Scene script records:
------------------------------

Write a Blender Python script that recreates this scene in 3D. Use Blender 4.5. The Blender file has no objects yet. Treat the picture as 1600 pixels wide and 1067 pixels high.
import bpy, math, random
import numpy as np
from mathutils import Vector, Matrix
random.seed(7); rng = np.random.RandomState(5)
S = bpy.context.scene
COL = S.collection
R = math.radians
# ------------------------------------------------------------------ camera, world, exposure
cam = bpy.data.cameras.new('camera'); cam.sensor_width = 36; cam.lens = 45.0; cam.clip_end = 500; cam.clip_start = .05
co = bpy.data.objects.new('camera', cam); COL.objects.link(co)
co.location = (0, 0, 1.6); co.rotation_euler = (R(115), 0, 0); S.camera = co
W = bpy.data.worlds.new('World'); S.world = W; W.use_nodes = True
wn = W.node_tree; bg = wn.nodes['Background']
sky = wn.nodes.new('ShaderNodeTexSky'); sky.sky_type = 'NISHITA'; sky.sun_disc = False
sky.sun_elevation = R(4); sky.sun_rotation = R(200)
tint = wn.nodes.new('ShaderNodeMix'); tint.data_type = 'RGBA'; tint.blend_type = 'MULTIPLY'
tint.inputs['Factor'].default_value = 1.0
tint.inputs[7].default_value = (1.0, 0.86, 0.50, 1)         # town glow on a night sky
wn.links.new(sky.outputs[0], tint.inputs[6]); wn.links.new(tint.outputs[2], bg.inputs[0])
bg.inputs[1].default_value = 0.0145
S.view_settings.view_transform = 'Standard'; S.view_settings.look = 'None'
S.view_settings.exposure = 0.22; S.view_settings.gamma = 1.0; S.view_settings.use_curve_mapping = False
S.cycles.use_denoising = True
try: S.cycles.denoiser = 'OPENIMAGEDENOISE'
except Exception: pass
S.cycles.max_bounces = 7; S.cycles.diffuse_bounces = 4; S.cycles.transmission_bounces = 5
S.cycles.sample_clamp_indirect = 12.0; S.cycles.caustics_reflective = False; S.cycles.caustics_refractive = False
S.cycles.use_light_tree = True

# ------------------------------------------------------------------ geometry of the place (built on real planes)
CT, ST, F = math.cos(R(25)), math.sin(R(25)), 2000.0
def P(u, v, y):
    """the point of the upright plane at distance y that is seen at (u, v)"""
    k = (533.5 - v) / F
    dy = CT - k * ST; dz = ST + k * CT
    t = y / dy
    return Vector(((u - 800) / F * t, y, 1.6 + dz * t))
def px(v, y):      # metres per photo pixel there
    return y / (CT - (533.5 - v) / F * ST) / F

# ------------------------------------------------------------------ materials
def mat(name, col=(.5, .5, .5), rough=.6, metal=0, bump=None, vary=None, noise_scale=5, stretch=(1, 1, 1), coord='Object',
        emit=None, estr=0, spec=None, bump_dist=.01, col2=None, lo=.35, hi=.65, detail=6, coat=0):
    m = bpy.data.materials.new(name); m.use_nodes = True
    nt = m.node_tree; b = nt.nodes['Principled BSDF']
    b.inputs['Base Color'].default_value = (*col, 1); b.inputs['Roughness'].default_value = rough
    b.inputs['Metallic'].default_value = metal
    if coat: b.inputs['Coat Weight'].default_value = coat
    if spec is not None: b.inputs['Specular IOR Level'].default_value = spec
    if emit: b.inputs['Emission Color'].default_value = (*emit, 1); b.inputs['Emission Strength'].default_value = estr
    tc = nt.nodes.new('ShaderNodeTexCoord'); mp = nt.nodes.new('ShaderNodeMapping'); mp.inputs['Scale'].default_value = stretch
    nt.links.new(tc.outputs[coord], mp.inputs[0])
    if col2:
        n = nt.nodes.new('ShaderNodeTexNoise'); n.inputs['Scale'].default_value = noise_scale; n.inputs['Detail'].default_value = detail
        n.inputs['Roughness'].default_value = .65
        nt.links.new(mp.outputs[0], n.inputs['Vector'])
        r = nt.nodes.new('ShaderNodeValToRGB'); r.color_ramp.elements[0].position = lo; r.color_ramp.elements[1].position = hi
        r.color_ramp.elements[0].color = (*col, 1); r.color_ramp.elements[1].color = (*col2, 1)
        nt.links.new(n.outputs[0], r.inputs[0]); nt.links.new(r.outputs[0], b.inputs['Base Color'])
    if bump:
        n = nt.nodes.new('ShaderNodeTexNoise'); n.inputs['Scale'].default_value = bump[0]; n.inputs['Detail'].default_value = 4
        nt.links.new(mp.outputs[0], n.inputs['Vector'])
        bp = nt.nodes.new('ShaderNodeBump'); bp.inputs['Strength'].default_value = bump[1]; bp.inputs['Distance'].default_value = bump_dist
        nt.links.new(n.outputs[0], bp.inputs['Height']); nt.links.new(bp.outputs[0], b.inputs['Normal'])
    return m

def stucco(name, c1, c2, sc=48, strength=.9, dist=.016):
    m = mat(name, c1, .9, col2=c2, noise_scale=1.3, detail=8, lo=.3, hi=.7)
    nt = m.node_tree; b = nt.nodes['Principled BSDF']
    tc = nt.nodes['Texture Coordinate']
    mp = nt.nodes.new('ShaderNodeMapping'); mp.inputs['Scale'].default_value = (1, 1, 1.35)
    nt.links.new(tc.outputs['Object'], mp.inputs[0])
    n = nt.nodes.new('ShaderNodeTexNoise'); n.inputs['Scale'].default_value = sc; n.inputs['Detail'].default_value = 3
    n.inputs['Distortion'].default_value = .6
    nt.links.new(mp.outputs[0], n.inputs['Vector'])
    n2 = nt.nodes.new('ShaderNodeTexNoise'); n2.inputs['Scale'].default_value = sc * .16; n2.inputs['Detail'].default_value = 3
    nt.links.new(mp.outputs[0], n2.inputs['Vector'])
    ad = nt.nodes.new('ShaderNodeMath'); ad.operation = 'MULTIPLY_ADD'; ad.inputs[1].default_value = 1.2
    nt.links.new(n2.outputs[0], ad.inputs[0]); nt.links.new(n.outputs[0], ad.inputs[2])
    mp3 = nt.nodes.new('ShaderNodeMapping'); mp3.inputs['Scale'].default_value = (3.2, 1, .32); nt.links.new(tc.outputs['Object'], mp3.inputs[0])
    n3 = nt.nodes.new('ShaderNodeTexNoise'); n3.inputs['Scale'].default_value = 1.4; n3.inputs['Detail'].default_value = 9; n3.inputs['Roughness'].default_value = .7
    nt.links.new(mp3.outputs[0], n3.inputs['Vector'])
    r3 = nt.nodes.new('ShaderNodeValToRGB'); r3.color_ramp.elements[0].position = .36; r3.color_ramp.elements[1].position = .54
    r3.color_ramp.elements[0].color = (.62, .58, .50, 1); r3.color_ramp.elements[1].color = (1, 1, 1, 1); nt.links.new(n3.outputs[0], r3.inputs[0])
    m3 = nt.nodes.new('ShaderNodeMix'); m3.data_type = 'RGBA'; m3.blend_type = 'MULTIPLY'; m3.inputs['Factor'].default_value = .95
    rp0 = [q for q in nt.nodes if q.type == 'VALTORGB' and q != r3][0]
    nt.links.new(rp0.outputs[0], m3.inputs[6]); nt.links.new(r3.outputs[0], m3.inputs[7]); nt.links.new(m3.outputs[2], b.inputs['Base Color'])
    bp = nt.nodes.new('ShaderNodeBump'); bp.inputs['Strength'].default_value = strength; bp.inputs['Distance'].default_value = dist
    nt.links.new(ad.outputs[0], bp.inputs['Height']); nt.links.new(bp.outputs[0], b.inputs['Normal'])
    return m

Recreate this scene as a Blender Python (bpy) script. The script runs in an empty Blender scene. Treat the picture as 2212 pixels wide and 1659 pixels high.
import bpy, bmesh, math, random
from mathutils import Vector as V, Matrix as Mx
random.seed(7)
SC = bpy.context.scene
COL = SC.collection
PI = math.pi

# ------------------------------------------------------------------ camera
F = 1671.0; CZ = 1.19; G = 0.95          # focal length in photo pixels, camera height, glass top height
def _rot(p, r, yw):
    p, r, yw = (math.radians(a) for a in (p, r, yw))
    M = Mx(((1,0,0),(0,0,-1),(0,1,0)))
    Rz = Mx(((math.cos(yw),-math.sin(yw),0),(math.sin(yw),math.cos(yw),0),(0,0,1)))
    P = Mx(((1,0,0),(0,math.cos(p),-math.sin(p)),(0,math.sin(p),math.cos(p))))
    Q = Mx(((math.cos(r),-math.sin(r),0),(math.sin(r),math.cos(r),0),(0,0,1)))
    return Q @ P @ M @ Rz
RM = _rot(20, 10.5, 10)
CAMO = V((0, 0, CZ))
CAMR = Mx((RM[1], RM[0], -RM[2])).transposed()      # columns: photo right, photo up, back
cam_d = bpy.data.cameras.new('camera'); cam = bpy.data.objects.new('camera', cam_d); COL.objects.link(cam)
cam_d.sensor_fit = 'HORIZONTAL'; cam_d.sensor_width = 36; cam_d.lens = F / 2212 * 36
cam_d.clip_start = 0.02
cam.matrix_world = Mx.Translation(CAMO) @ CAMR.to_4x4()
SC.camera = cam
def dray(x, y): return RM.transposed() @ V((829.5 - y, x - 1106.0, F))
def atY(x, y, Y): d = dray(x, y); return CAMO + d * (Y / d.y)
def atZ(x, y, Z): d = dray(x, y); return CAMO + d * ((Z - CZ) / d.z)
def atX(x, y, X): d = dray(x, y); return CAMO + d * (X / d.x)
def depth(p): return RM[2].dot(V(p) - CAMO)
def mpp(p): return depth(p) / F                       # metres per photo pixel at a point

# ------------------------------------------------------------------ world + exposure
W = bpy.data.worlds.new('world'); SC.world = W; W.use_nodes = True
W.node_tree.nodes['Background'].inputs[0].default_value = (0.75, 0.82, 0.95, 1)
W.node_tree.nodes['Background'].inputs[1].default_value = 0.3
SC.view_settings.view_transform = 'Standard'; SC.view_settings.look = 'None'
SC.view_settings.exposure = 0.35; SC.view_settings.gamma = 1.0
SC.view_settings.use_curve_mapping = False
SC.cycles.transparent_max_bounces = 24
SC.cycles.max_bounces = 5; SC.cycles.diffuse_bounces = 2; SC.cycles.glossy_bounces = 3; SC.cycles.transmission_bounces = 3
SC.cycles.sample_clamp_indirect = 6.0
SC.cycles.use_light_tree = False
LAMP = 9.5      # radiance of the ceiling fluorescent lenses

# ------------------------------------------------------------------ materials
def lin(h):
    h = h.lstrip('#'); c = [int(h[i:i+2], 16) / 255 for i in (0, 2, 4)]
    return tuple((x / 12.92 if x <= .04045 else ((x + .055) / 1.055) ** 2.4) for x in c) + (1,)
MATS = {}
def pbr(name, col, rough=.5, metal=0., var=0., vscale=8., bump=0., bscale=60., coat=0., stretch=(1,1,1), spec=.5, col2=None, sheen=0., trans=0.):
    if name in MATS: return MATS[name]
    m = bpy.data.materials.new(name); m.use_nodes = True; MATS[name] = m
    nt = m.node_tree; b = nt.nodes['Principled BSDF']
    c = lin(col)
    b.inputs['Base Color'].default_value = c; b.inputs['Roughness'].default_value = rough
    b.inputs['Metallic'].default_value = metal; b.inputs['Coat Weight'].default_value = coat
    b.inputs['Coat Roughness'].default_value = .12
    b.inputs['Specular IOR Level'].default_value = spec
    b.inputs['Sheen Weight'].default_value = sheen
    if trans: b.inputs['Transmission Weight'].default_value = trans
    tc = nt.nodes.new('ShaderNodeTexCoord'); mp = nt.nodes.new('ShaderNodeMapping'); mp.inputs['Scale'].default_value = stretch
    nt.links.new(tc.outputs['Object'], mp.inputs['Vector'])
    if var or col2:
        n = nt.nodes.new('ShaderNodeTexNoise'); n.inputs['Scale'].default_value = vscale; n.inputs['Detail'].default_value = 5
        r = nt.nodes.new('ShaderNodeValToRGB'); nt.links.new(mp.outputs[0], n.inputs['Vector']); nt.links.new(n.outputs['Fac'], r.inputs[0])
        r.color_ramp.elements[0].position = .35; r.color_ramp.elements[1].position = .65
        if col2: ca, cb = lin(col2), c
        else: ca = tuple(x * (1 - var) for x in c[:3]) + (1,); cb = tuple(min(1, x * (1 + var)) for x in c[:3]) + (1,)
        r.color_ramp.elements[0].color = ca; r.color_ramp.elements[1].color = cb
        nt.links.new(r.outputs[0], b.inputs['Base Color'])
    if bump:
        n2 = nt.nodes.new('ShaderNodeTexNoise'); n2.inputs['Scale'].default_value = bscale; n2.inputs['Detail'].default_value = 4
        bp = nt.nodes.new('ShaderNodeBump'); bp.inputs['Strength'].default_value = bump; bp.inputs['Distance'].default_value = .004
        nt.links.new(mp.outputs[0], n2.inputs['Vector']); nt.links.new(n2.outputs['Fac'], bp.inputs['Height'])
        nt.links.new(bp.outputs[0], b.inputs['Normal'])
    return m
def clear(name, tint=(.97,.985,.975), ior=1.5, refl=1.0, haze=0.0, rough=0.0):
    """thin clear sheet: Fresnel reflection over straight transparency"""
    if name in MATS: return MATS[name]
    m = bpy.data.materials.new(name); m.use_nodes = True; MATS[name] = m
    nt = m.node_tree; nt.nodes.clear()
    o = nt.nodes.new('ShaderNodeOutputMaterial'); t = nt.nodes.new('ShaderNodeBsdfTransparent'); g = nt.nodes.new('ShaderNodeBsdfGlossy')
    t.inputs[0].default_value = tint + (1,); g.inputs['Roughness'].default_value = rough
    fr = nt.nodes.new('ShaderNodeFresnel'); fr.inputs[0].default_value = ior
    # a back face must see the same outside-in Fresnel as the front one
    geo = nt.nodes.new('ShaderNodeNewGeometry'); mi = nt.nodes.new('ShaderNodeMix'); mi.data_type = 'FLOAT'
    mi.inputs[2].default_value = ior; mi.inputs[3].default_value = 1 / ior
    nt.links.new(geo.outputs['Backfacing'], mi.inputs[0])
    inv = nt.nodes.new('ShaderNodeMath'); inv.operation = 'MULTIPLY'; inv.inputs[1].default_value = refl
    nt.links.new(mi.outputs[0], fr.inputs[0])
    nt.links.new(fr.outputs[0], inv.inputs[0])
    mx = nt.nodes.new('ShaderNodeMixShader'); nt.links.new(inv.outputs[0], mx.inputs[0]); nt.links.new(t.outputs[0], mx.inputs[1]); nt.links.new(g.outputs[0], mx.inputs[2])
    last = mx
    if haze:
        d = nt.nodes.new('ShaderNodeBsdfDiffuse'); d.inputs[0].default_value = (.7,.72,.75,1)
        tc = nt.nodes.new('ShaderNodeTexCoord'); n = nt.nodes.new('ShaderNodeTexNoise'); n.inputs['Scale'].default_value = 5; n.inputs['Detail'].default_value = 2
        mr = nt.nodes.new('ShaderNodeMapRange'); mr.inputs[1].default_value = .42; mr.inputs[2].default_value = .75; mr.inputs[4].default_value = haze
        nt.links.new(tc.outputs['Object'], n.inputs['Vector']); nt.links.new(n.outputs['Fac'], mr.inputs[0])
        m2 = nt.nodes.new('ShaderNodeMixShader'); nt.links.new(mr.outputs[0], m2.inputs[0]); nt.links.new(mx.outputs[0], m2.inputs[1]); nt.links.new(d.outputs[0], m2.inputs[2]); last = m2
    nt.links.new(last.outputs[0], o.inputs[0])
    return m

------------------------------

Written problem: Your output shall consist solely of the lines from the line with "Recreate this scene" to the line with "PI = math.pi", reproduced exactly, both ends included.

Answer for this exercise:
Recreate this scene as a Blender Python (bpy) script. The script runs in an empty Blender scene. Treat the picture as 2212 pixels wide and 1659 pixels high.
import bpy, bmesh, math, random
from mathutils import Vector as V, Matrix as Mx
random.seed(7)
SC = bpy.context.scene
COL = SC.collection
PI = math.pi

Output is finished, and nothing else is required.